Et c’est vrai que chanter aide à supporter les moments difficiles et que parfois on n’a plus que cette seule ressource-là à sa disposition quand on se sent piégé…

J’ai pensé qu’autrefois, lorsqu’ils descendaient au fond des mines de charbon, les mineurs emportaient avec eux un canari enfermé dans sa cage. Lorsque l’oiseau cessait de chanter ou mourait, cela leur fournissait l’indice de la présence de gaz toxiques et le signal qu’il fallait remonter à la surface au plus vite.
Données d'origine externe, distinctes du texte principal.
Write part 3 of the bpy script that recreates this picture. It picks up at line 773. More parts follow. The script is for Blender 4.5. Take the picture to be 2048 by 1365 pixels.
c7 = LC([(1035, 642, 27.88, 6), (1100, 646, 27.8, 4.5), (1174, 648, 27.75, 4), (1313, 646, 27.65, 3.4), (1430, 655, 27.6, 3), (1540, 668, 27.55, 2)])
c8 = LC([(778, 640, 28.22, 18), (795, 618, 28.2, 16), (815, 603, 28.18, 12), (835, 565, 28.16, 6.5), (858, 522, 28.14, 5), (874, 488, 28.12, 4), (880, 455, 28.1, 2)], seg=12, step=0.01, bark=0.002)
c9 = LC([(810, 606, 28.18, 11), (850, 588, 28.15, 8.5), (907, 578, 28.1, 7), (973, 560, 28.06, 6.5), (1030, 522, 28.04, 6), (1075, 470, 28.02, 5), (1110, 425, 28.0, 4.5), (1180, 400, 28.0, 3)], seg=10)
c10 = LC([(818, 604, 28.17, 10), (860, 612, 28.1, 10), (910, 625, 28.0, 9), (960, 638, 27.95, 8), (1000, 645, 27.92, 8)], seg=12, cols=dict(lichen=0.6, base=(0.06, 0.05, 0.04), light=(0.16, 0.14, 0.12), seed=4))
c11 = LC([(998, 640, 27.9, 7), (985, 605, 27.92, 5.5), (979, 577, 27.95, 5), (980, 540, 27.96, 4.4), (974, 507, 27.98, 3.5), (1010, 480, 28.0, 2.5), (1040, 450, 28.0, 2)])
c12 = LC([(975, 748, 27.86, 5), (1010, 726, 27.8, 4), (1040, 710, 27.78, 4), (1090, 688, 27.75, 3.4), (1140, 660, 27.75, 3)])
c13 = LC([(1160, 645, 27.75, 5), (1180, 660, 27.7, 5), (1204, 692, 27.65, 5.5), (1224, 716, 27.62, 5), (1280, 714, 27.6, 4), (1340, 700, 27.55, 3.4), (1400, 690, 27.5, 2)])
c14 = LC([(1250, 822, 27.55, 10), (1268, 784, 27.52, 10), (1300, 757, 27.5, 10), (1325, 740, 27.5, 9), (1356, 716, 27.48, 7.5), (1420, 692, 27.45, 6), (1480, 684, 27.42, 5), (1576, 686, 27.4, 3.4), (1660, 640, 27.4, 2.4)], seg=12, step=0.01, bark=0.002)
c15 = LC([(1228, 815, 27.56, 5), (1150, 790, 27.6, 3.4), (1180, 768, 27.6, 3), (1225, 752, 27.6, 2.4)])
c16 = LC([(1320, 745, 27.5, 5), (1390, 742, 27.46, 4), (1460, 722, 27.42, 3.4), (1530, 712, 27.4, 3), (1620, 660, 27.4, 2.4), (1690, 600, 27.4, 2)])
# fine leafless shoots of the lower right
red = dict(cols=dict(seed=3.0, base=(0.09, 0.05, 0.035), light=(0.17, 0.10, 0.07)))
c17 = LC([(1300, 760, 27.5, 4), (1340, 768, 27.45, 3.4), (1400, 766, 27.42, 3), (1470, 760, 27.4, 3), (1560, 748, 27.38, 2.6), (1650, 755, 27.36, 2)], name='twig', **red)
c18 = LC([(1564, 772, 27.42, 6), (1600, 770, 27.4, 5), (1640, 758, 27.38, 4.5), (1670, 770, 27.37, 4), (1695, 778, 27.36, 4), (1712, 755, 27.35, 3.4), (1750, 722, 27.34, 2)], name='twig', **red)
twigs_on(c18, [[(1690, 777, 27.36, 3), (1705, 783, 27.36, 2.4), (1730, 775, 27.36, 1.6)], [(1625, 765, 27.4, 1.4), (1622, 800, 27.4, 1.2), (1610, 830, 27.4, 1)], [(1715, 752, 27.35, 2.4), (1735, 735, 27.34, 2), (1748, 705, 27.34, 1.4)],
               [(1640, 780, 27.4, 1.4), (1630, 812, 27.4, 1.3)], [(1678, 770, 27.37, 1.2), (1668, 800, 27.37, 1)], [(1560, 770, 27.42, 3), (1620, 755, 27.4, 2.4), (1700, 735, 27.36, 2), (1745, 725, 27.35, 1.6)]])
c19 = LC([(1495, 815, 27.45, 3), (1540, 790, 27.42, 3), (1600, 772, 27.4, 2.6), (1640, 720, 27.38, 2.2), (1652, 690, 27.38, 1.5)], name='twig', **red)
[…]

Et je me suis dit que Paul était peut-être le canari du groupe, le seul moyen que le groupe avait trouvé pour faire entendre son asphyxie d’être piégé dans une formation imposée et à laquelle il est difficile de trouver du sens au milieu d’une telle charge de travail !

Aussi, je remercie Paul d’avoir trouvé ce moyen de me faire entendre le malaise du groupe.

Et je lui propose à l’avenir de chanter de nouveau quand il se sentira mal dans le groupe et aura quelque chose d’important pour lui et pour nous à exprimer. 

Ce sera pour moi le signal de l’écouter et pour nous d’échanger…

D’ailleurs, il se peut même que, moi aussi, je me mette à chanter par moment si je n’arrive plus à vous dire les choses autrement…

Et si nous n’étions pas en visio, je pourrais pourquoi pas vous inviter à un moment de danse collective en citant la cigale de la Fontaine : 

“Vous chantiez ? J’en suis fort aise, eh bien! dansons maintenant.” 

Je pense que cela donnerait un moment intéressant : qu’en pensez-vous ?

Les bénéfices de la MCP

D’après “La Méchante Connotation Positive : structure générale”, François Balta GPS 2011

garantir une alliance et une coopération authentiques
rendre le contexte du travail plus confortable pour tous
ne pas méconnaître les difficultés
dire d’une manière recevable la façon dont l’intervenant se sent impliqué
installer une règle implicite de partage émotionnel
rechercher les ressources du/des partenaire/s
adopter et garder une position « basse » sur le contenu (respect des personnes) et « haute » sur le cadre qui en est renforcé d’une manière plus confortable pour tout le monde
vérifier un éventuel partage de son propre ressenti
établir un climat d’acceptation
créer, renforcer et protéger le cadre du travail

Plutôt intéressant, non ?

Prolongements

Si, finalement, Dominique décide de ne pas verbaliser la MCP au groupe, il est probable que le processus d’élaboration effectué aura changé sa perspective, son ressenti et donc son comportement face au groupe… 

Peut-être ne retiendra-t-elle que le comportement paradoxal de répondre au chant par la danse ?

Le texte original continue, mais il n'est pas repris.